Bu siyer geleneğine, zengin birikime rağmen hala ideal bir siyer kitabı üzerinde ittifak edilmiş bir çalışmanın bulunmadığına işaret eden Erdoğan, sözlerine şöyle devam etti:

"Her dönemin kendine özgü siyer külliyatı yazılmış, yazılmaya da devam ediyor. Bakıyorsunuz bu kitaplardan bazıları çok fazla malumata boğulmuş, tamamen ilmi saiklerle yazılmış eserler. Dolayısıyla gençlere, okuyucuya hitap etmiyorlar. Bazı siyer kitapları da çok okunmasına, dili, üslubu nedeniyle tercih edilmesine rağmen içeriği bakımından, bilgilerin doğruluğu açısından güvenilir bulunmuyor. Burada bir hususun altını özellikle çizmek istiyorum. Dünyadaki kağıtların tümünü doldursak, mürekkebin hepsini kullansak bile o Rahmet Peygamberini anlatamayız. Onu tarif etmeye mısralar kafi gelmez. Onun yüceliğini dile getirecek kelimeler bulamayız."

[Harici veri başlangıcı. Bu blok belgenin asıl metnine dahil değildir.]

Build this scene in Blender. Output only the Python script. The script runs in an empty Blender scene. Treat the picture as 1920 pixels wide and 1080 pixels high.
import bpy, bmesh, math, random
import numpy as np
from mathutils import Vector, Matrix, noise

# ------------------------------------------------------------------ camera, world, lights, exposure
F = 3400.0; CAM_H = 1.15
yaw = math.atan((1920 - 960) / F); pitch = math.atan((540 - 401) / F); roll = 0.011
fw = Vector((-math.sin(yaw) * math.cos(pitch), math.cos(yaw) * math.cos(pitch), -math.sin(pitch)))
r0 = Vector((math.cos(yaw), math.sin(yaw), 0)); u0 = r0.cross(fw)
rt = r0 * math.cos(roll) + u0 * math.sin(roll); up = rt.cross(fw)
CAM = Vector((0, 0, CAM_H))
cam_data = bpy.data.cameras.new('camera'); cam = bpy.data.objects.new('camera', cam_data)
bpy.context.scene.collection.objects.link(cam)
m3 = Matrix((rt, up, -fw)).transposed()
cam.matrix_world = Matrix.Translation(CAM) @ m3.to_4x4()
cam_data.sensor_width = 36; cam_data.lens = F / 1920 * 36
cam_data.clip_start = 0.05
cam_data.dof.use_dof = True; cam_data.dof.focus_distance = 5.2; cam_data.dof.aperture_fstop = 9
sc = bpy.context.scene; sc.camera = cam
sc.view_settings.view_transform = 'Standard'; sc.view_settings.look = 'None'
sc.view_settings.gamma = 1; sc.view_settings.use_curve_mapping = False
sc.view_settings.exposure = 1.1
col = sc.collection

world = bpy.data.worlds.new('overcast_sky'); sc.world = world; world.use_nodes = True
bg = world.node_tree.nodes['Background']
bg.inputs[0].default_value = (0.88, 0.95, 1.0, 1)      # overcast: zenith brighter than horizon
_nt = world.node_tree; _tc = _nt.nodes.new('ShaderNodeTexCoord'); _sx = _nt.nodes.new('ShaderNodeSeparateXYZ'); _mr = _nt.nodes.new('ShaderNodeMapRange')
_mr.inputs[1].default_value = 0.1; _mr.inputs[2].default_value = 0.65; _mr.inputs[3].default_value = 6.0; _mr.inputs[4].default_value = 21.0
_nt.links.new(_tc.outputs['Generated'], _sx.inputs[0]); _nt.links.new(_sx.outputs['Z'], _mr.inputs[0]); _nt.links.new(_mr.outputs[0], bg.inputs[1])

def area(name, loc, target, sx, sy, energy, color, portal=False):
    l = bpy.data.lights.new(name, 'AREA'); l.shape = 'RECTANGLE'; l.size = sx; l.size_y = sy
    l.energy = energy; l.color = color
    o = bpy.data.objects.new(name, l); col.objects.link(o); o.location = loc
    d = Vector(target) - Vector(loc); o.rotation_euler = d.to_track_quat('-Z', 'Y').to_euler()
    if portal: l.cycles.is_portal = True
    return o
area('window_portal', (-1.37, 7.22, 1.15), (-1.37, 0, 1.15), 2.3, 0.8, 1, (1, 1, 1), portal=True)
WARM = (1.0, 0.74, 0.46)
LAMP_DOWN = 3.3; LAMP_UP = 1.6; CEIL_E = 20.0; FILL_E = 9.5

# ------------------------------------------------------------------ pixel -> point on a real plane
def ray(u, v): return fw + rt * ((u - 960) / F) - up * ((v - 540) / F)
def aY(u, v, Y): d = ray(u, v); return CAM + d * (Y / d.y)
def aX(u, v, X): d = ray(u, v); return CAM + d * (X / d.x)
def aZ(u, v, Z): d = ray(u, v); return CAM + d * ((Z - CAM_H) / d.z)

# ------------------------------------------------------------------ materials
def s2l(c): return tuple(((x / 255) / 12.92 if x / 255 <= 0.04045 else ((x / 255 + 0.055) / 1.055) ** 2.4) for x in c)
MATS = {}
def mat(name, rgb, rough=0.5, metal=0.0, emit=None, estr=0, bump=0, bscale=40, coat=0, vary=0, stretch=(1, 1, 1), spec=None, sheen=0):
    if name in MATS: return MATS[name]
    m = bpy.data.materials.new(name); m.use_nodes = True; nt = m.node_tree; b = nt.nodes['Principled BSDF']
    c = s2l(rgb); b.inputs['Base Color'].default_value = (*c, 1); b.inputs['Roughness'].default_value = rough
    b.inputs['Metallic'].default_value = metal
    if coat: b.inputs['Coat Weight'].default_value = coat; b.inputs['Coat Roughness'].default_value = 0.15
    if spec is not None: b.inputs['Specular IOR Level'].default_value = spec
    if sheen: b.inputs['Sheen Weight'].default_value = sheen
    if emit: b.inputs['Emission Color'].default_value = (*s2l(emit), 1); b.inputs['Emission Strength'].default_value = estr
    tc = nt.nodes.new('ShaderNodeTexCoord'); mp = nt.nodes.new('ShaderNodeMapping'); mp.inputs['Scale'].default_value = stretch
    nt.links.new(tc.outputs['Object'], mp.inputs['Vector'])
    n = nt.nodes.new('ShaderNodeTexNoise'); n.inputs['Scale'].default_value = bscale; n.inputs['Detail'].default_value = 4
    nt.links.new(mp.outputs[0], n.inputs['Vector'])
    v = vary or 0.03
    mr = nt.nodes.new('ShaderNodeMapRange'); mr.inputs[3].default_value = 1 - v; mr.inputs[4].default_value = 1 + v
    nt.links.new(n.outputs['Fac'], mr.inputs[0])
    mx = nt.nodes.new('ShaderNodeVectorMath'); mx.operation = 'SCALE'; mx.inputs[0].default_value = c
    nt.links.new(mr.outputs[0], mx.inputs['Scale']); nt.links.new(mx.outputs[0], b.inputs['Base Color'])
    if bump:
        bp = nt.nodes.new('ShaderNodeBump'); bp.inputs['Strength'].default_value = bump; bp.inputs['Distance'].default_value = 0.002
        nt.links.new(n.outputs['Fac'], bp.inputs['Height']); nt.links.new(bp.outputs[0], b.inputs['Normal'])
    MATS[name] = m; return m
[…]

- "Hiçbir kitap Hz. Peygamberi Kur'an-ı Kerim kadar güzel ve doğru anlatamaz"

Cumhurbaşkanı Recep Tayyip Erdoğan, hiçbir kitabın Hz. Peygamberi Kur'an-ı Kerim kadar güzel ve doğru anlatamadığını ve anlatamayacağını belirterek, şunları kaydetti:

"Kur'an'da Cenabı Zülcelal Hazretleri, Peygamberimize 'Biz seni alemlere rahmet olarak gönderdik' diyor. Bu ifadenin üstünde bir ifade olabilir mi? Bir kutsi hadiste, Allah'ın Peygamber için 'Sen olmasaydın, eğer sen olmasaydın alemleri yaratmazdım' dediği ifade ediliyor. Alemlere rahmet olarak gönderilen, alemlerin hürmetine yaratıldığı Hz. Muhammed'i yazmak, aslında onu yaşamak, yolundan gitmek demektir. Peygamberimiz ilmin, hikmetin, irfanın kaynağıydı. Dünyayı aşkla, insanlığı ilahi kitapla buluşturdu. Peygamberimizin gönüllerde yol açtığı coşkuyu tarif edebilmek gerçekten çok zordur. Siyer yazmak adeta İslam'ı yazmak, Kur'an-ı Kerim'i açıklamak, tefsir etmek demektir."

Erdoğan, kendilerinin de okuduğu, itibar ettiği ve tanıma fırsatı bulduğu Muhammed Hamidullah hocanın çok farklı ve muhteşem bir insan olduğunu vurgulayarak, "O, İngiltere gibi, o topraklarda, gerçekten Allah Resulünü, onun kaleme alması, İslam Peygamberini yazması çok çok anlamlıydı, farklıydı. Onun büyük eseri 'İslam Peygamberi'ni anmadan geçemeyiz" ifadelerini kullandı.